Не трудно убедиться в том, что картина всеобщего «обращения», нарисованная в июньской грамоте Шуйского, весьма мало соответствовала действительному положению вещей в Рязанском районе и преследовала чисто агитационные цели. Грамота от 15 октября 1607 г. совершенно иначе оценивает обстановку в данном районе (причем эта оценка дается в донесении царю от рязанского воеводы, т. е. в документе деловом и секретном, чем и следует объяснить вполне откровенный характер оценки положения дел в Рязанском уезде): «Писал еси к нам, что в Рязанском уезде во многих местех наши изменники воры, пронские и михайловские мужики, воюют от Переславля в двадцати верстах, а тебе за теми воры посылати неково — дворян и детей боярских с тобой мало… И мы по тем вестем указали к тебе на Резань послати ис-под Рясково воеводе Захарью Ляпунову голову Самсона Чевкина с сотнею, тех мест от воров оберегати и за воры ходити, и над ними нашим делом промышляти» Таким образом, еще и осенью 1607 г. Рязанский уезд представлял собой картину почти всеобщего («во многих местех») восстания рязанских мужиков, а рязанский воевода вынужден был признаться в своем бессилии справиться с «воевавшими «мужиками»[1061].
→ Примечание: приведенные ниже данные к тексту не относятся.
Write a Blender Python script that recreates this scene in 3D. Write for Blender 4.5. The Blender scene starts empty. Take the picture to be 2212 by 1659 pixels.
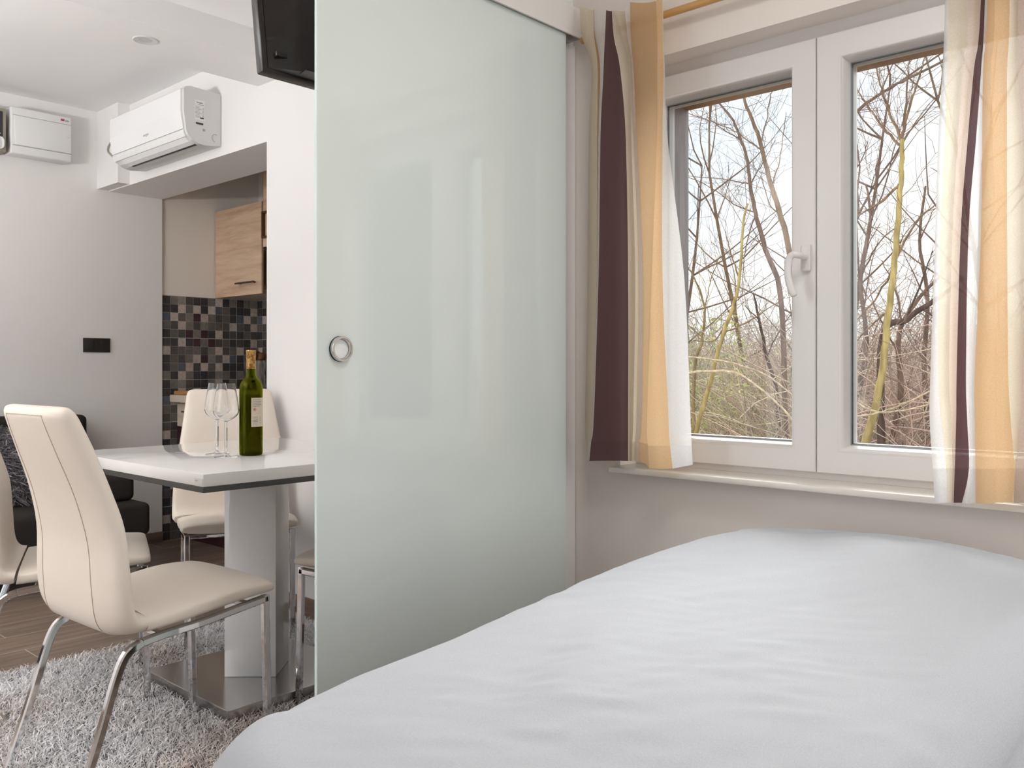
import bpy, bmesh, math, random
import numpy as np
from mathutils import Vector, Matrix, noise
random.seed(7)
rng = np.random.default_rng(7)
S = bpy.context.scene
COL = S.collection
PI = math.pi

# ------------------------------------------------------------------ materials
def mat(name, color=(.8,.8,.8), rough=.5, metal=0., spec=.5, coat=0., coat_rough=.03):
    m = bpy.data.materials.new(name); m.use_nodes = True
    b = m.node_tree.nodes['Principled BSDF']
    b.inputs['Base Color'].default_value = (*color, 1)
    b.inputs['Roughness'].default_value = rough
    b.inputs['Metallic'].default_value = metal
    b.inputs['Specular IOR Level'].default_value = spec
    b.inputs['Coat Weight'].default_value = coat
    b.inputs['Coat Roughness'].default_value = coat_rough
    return m
def N(m, t, **kw):
    n = m.node_tree.nodes.new(t)
    for k, v in kw.items(): setattr(n, k, v)
    return n
def L(m, a, b): m.node_tree.links.new(a, b)
def bsdf(m): return m.node_tree.nodes['Principled BSDF']
def out(m): return m.node_tree.nodes['Material Output']
def coords(m, scale=(1,1,1), kind='Object'):
    tc = N(m, 'ShaderNodeTexCoord'); mp = N(m, 'ShaderNodeMapping')
    mp.inputs['Scale'].default_value = scale
    L(m, tc.outputs[kind], mp.inputs['Vector'])
    return mp.outputs['Vector']
def noise_tex(m, vec, scale, detail=4, rough=.5):
    n = N(m, 'ShaderNodeTexNoise'); n.inputs['Scale'].default_value = scale
    n.inputs['Detail'].default_value = detail; n.inputs['Roughness'].default_value = rough
    L(m, vec, n.inputs['Vector']); return n.outputs['Fac']
def ramp(m, fac, stops):
    r = N(m, 'ShaderNodeValToRGB'); e = r.color_ramp.elements
    while len(e) < len(stops): e.new(.5)
    for i, (p, c) in enumerate(stops):
        e[i].position = p; e[i].color = (*c, 1)
    L(m, fac, r.inputs['Fac']); return r.outputs['Color']
def bump(m, h, strength=.2, dist=.002):
    b = N(m, 'ShaderNodeBump'); b.inputs['Strength'].default_value = strength
    b.inputs['Distance'].default_value = dist
    L(m, h, b.inputs['Height']); L(m, b.outputs['Normal'], bsdf(m).inputs['Normal'])

def wall_mat(name, color):
    m = mat(name, color, .85, spec=.25)
    v = coords(m); f = noise_tex(m, v, 90, 3)
    bump(m, f, .06, .001); return m
M = {}
M['wall'] = wall_mat('paint_white', (.84,.825,.815))
M['wall_bed'] = wall_mat('paint_warm_white', (.86,.79,.74))
M['ceiling'] = wall_mat('paint_ceiling', (.90,.895,.89))
M['kitchen_wall'] = wall_mat('paint_kitchen', (.82,.77,.71))
M['pvc'] = mat('white_pvc', (.80,.775,.76), .28, spec=.5)
M['rubber'] = mat('gasket_grey', (.30,.31,.33), .6)
M['gap'] = mat('dark_gap', (.10,.08,.075), .7)
M['sill'] = mat('sill_stone', (.78,.72,.66), .3)
M['track'] = mat('track_painted', (.76,.72,.69), .35)
M['steel'] = mat('brushed_steel', (.62,.61,.60), .22, 1.)
M['chrome'] = mat('chrome', (.74,.74,.75), .06, 1.)
M['black_plastic'] = mat('black_plastic', (.016,.014,.013), .35)
M['brown_gloss'] = mat('dark_brown_gloss', (.018,.012,.010), .22)
M['dark_grey'] = mat('dark_grey_plastic', (.07,.07,.075), .45)
M['white_plastic'] = mat('white_plastic', (.80,.80,.79), .35)
M['offwhite_plastic'] = mat('offwhite_plastic', (.70,.69,.68), .4)
M['ac_panel'] = mat('ac_panel_gloss', (.86,.86,.86), .18)
M['ink'] = mat('ink_black', (.05,.05,.05), .6)
M['ink_grey'] = mat('ink_grey', (.38,.38,.37), .6)
M['ink_red'] = mat('ink_red', (.45,.07,.09), .6)
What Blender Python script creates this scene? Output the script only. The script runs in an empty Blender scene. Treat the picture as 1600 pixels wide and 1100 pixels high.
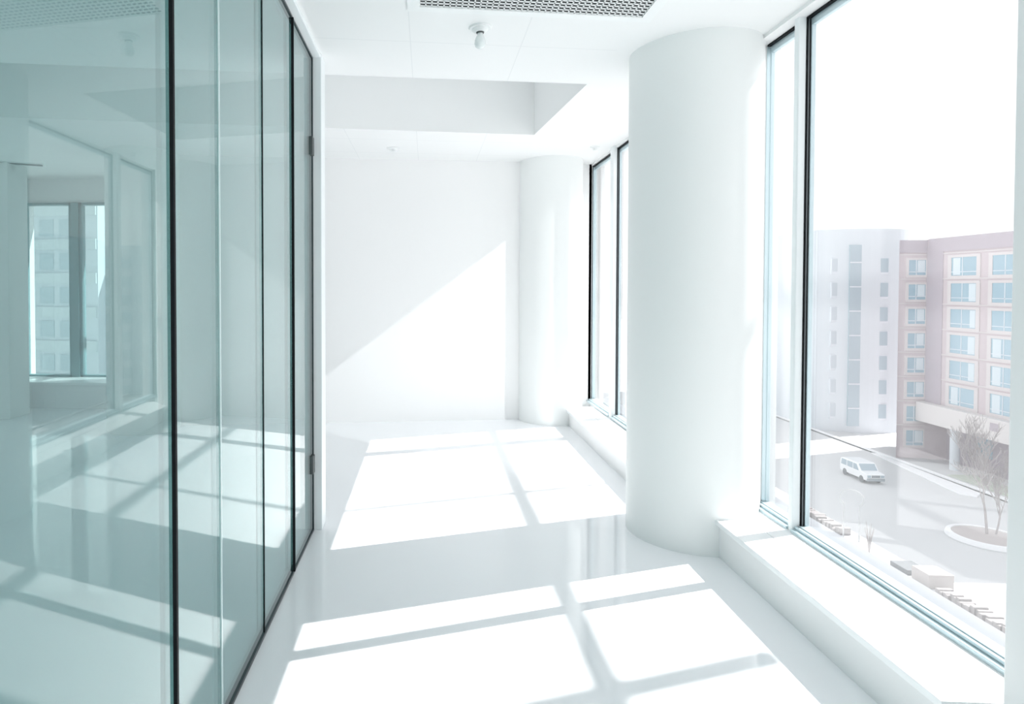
import bpy, bmesh, math, random
from mathutils import Vector, Matrix
random.seed(7)
S = bpy.context.scene
COL = S.collection
R = math.radians

# ------------------------------------------------------------------ camera
cam_d = bpy.data.cameras.new('camera')
cam_d.sensor_width = 36.0
cam_d.lens = 965.0 / 1600 * 36
cam_d.shift_x = (800 - 611) / 1600.0
cam_d.shift_y = -(550 - 470) / 1600.0
cam_d.clip_end = 600
cam = bpy.data.objects.new('camera', cam_d)
cam.location = (0, 0, 1.5)
cam.rotation_euler = (math.pi / 2 - math.atan(20 / 965), 0, math.atan((667 - 611) / 965))
COL.objects.link(cam)
S.camera = cam

# ------------------------------------------------------------------ world, sun, exposure
SKY = 1.25
W = bpy.data.worlds.new('sky')
S.world = W
W.use_nodes = True
nt = W.node_tree
nt.nodes.clear()
wo = nt.nodes.new('ShaderNodeOutputWorld')
bg = nt.nodes.new('ShaderNodeBackground')
tc = nt.nodes.new('ShaderNodeTexCoord')
sx = nt.nodes.new('ShaderNodeSeparateXYZ')
cr = nt.nodes.new('ShaderNodeValToRGB')
nt.links.new(tc.outputs['Generated'], sx.inputs[0])
nt.links.new(sx.outputs['Z'], cr.inputs[0])
cr.color_ramp.elements[0].position = 0.0
cr.color_ramp.elements[0].color = (0.99, 0.99, 1.0, 1)
cr.color_ramp.elements[1].position = 0.9
cr.color_ramp.elements[1].color = (0.93, 0.955, 1.0, 1)
nt.links.new(cr.outputs[0], bg.inputs[0])
bg.inputs[1].default_value = SKY
nt.links.new(bg.outputs[0], wo.inputs[0])

def aim(o, d):                       # lamp at o shining along d
    o.rotation_euler = Vector(d).to_track_quat('-Z', 'Y').to_euler()

AZ, EL = R(70.0), math.atan(1.05)
sun_d = bpy.data.lights.new('sun', 'SUN')
sun_d.energy = 9.0
sun_d.angle = R(0.3)
sun_d.color = (1.0, 0.965, 0.945)
sun = bpy.data.objects.new('sun', sun_d)
sun.location = (30, 10, 40)
aim(sun, (-math.sin(AZ) * math.cos(EL), -math.cos(AZ) * math.cos(EL), -math.sin(EL)))
COL.objects.link(sun)

# added spot standing in for sun off unseen glazing, into the far window only
AZ2, EL2 = R(128.0), math.atan(0.63)
v2 = Vector((math.sin(AZ2) * math.cos(EL2), math.cos(AZ2) * math.cos(EL2), math.sin(EL2)))
sp_d = bpy.data.lights.new('mirrored_sun_standin', 'SPOT')
sp_d.energy = 22000
sp_d.spot_size = R(4.7)
sp_d.spot_blend = 0.0
sp_d.shadow_soft_size = 0.12
sp = bpy.data.objects.new('mirrored_sun_standin', sp_d)
sp.location = Vector((1.9, 5.45, 1.45)) + v2 * 40
aim(sp, -v2)
COL.objects.link(sp)

S.view_settings.view_transform = 'Standard'
S.view_settings.look = 'None'
S.view_settings.gamma = 1.0
S.view_settings.use_curve_mapping = False
S.view_settings.exposure = -0.02
S.cycles.max_bounces = 14
S.cycles.diffuse_bounces = 8
S.cycles.glossy_bounces = 6
S.cycles.transparent_max_bounces = 24
S.cycles.transmission_bounces = 8
S.cycles.caustics_reflective = False
S.cycles.caustics_refractive = False
S.cycles.use_denoising = True

# ------------------------------------------------------------------ materials
def mat(name, col, rough=0.5, metal=0.0, spec=0.5, noise=0.0, nscale=6.0, coat=0.0):
    m = bpy.data.materials.new(name)
    m.use_nodes = True
    t = m.node_tree
    p = t.nodes['Principled BSDF']
    p.inputs['Base Color'].default_value = (*col, 1)
    p.inputs['Roughness'].default_value = rough
    p.inputs['Metallic'].default_value = metal
    p.inputs['Specular IOR Level'].default_value = spec
    if coat:
        p.inputs['Coat Weight'].default_value = coat
        p.inputs['Coat Roughness'].default_value = 0.02
    if noise:
        n = t.nodes.new('ShaderNodeTexNoise')
        n.inputs['Scale'].default_value = nscale
        n.inputs['Detail'].default_value = 3
        c = t.nodes.new('ShaderNodeTexCoord')
        mx = t.nodes.new('ShaderNodeMix')
        mx.data_type = 'RGBA'
        mx.inputs[6].default_value = (*[max(0, x * (1 - noise)) for x in col], 1)
        mx.inputs[7].default_value = (*[min(1, x * (1 + noise)) for x in col], 1)
        t.links.new(c.outputs['Object'], n.inputs['Vector'])
        t.links.new(n.outputs['Fac'], mx.inputs[0])
        t.links.new(mx.outputs[2], p.inputs['Base Color'])
    return m

def glass_mat(name, tint, refl=1.0, veil=0.0, ior=1.5, f0=0.045):
    """clear pane: tinted transmission, fresnel reflection, an optional white veil imitating haze over the view"""
    m = bpy.data.materials.new(name)
    m.use_nodes = True
    t = m.node_tree
    t.nodes.clear()
    o = t.nodes.new('ShaderNodeOutputMaterial')
    tr = t.nodes.new('ShaderNodeBsdfTransparent')
    tr.inputs[0].default_value = (*tint, 1)
    gl = t.nodes.new('ShaderNodeBsdfGlossy')
    gl.inputs['Roughness'].default_value = 0.0
    gl.inputs['Color'].default_value = (refl, refl, refl, 1)
    fr = t.nodes.new('ShaderNodeFresnel')
    fr.inputs[0].default_value = ior
    geo = t.nodes.new('ShaderNodeNewGeometry')
    ff = t.nodes.new('ShaderNodeMix')           # same fresnel seen from both faces of the pane
    ff.data_type = 'FLOAT'
    fr2 = t.nodes.new('ShaderNodeFresnel')
    fr2.inputs[0].default_value = 1 / (1 / ior)
    mx = t.nodes.new('ShaderNodeMixShader')
    # layer weight behaves the same on both sides
    lw = t.nodes.new('ShaderNodeLayerWeight')
    lw.inputs[0].default_value = 0.5
    mp = t.nodes.new('ShaderNodeMath'); mp.operation = 'POWER'
    mp.inputs[1].default_value = 5.0
    ma = t.nodes.new('ShaderNodeMath'); ma.operation = 'MULTIPLY_ADD'
    ma.inputs[1].default_value = 0.93
    ma.inputs[2].default_value = f0
    t.links.new(lw.outputs['Facing'], mp.inputs[0])
    t.links.new(mp.outputs[0], ma.inputs[0])
    t.nodes.remove(fr); t.nodes.remove(fr2); t.nodes.remove(ff); t.nodes.remove(geo)
    t.links.new(ma.outputs[0], mx.inputs[0])
    t.links.new(gl.outputs[0], mx.inputs[2])
    if veil:
        tl = t.nodes.new('ShaderNodeBsdfTranslucent')
        tl.inputs[0].default_value = (0.95, 0.97, 1.0, 1)
        m2 = t.nodes.new('ShaderNodeMixShader')
        m2.inputs[0].default_value = veil  # white scattering mixed into the pane to imitate haze and glare
        t.links.new(tr.outputs[0], m2.inputs[1])
        t.links.new(tl.outputs[0], m2.inputs[2])
        t.links.new(m2.outputs[0], mx.inputs[1])
    else:
        t.links.new(tr.outputs[0], mx.inputs[1])
    t.links.new(mx.outputs[0], o.inputs[0])
    return m

def ceiling_mat():
    m = mat('ceiling_tile_white', (0.84, 0.85, 0.85), 0.85, spec=0.2)
    t = m.node_tree
    p = t.nodes['Principled BSDF']
    c = t.nodes.new('ShaderNodeTexCoord')
    s = t.nodes.new('ShaderNodeSeparateXYZ')
    t.links.new(c.outputs['Object'], s.inputs[0])
    def M(op, a, b=None, clamp=False):
        n = t.nodes.new('ShaderNodeMath'); n.operation = op; n.use_clamp = clamp
        for i, v in enumerate((a, b)):
            if v is None: continue
            if isinstance(v, (int, float)): n.inputs[i].default_value = v
            else: t.links.new(v, n.inputs[i])
        return n.outputs[0]
    def line(v, off, step, w):
        f = M('FRACT', M('DIVIDE', M('ADD', v, off), step))
        return M('LESS_THAN', f, w / step)
    yy = M('SUBTRACT', s.outputs['Y'], M('MULTIPLY', s.outputs['X'], 0.165))
    g = M('MAXIMUM', line(yy, 20 * 0.6 - 4.23, 0.6, 0.007), line(s.outputs['X'], 20 * 0.65 + 0.1, 0.65, 0.006))
    g = M('MULTIPLY', g, M('LESS_THAN', s.outputs['X'], 1.14))
    gn = t.nodes.new('ShaderNodeNewGeometry'); sn = t.nodes.new('ShaderNodeSeparateXYZ')
    t.links.new(gn.outputs['Normal'], sn.inputs[0])
    g = M('MULTIPLY', g, M('GREATER_THAN', M('ABSOLUTE', sn.outputs['Z']), 0.5))
    mx = t.nodes.new('ShaderNodeMix'); mx.data_type = 'RGBA'
    mx.inputs[6].default_value = (0.84, 0.85, 0.85, 1)
    mx.inputs[7].default_value = (0.77, 0.785, 0.79, 1)
    t.links.new(g, mx.inputs[0])
    t.links.new(mx.outputs[2], p.inputs['Base Color'])
    return m

WALL = mat('white_wall_paint', (0.85, 0.855, 0.855), 0.7, spec=0.25)
COLM = mat('white_column_paint', (0.83, 0.85, 0.845), 0.55, spec=0.3)
CEIL = ceiling_mat()
PLAIN = mat('plain_soffit_white', (0.87, 0.885, 0.885), 0.85, spec=0.2)
FLOOR = mat('glossy_white_floor', (0.91, 0.925, 0.945), 0.05, spec=0.55, noise=0.006, nscale=1.5)
SILL = mat('white_sill_laminate', (0.88, 0.90, 0.905), 0.3, spec=0.4)
WFRAME = mat('white_window_frame', (0.84, 0.88, 0.89), 0.45)
ALU = mat('pale_aluminium', (0.62, 0.74, 0.78), 0.3, metal=0.35)
GASK = mat('black_gasket', (0.010, 0.012, 0.014), 0.6, spec=0.12)
SPACER = mat('grey_spacer', (0.16, 0.18, 0.19), 0.4, metal=0.3)
CHROME = mat('steel_hinge', (0.10, 0.11, 0.11), 0.35, metal=0.6)
CHAN = mat('dark_floor_channel', (0.03, 0.045, 0.05), 0.3, metal=0.3)
SILI = mat('pale_silicone_joint', (0.75, 0.88, 0.88), 0.1, spec=0.8)
PGLASS = glass_mat('green_tinted_glass', (0.665, 0.785, 0.78), 1.0, f0=0.05)
WGLASS = glass_mat('window_glass', (0.985, 0.99, 0.99), 1.0, veil=0.025)
DARK = mat('duct_shade_black', (0.015, 0.017, 0.018), 0.9, spec=0.1)  # black that paints the shade inside the duct
GRID = mat('white_grille_plastic', (0.84, 0.86, 0.86), 0.5)
BULB = mat('frosted_bulb_glass', (0.80, 0.84, 0.84), 0.25, spec=0.5)
PORC = mat('white_lampholder', (0.80, 0.82, 0.82), 0.35)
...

Грамота от 15 октября, однако, не только раскрывает тенденциозный характер грамоты от 29 июня. Она дает вместе с тем возможность извлечь из июньской грамоты Шуйского те черты реального, которые в ней имеются (хотя и в тенденциозном освещении). Этими реальными и вместе с тем весьма ценными чертами являются: 1) перечень мест, охваченных восстанием; этот перечень устанавливается из перечня городов, о которых сказано в грамоте, что они принесли повинную царю; 2) состав участников восстания в рязанских городах.
Перечень городов, находившихся в руках восставших, включает в себя почти все рязанские города: Ряжск, Пронск, Михайлов, Сапожок, Песочня. Лишь Переяславль-Рязанский оставался под властью Шуйского с момента перехода на его сторону рязанских помещиков во главе с П. Ляпуновым и Г. Сумбуловым. Но и ему непосредственно угрожали пронские и михайловские «мужики», воевавшие «в двадцати верстах» от рязанской столицы.